Das gilt in ungleich größerem Maße für Kaiserslautern, dessen kontinuierliche Abwärtsentwicklung zu einem logischen Ergebnis geführt hat. Der Schmerz in Kaiserslautern ist deshalb so groß, weil Trainer Wolfgang Wolf seit Amtsantritt das Team und auch das Umfeld reanimiert hatte. Eigentlich eine optimale Voraussetzung, um die 2. Liga mit Rückenwind anzugehen. Wie groß die Sorgen von Wolf sind, dass die ökonomische Situation das nicht zulassen könnte, ist seit Samstag offensichtlich. Während der scheidende Vorstandsvorsitzende Jäggi behauptete, dass sowohl die Strukturen stimmen als auch „Geld da“ sei, beschwor Wolf das Gegenteil. Er kenne den „Etat gut“. Der sei „ausgereizt“. Er, Wolf, habe aber erst 12 Spieler unter Vertrag, davon diverse in dieser Saison von ihm herausgebrachte Jungprofis.

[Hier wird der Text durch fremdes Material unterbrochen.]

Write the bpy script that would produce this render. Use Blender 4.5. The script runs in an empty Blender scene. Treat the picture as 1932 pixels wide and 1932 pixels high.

Das gehe nicht. „So können wir die 2. Liga nur schwer halten“, meinte er. Und: „Ich brauche die Perspektive, sonst bin ich weg.“ Wolf weiß, wie schnell ein Trainer Rückendeckung verliert. Im Klartext sagt er, dass er auf dem Pulverfass Kaiserslautern zwei Möglichkeiten hat: entweder gehen – oder trotz aller Beteuerungen dann doch, ruckzuck!, gefeuert werden. Klar ist: Wolfs persönliche Perspektive auf einen Bundesligaplatz ist besser als die des 1. FC Kaiserslautern.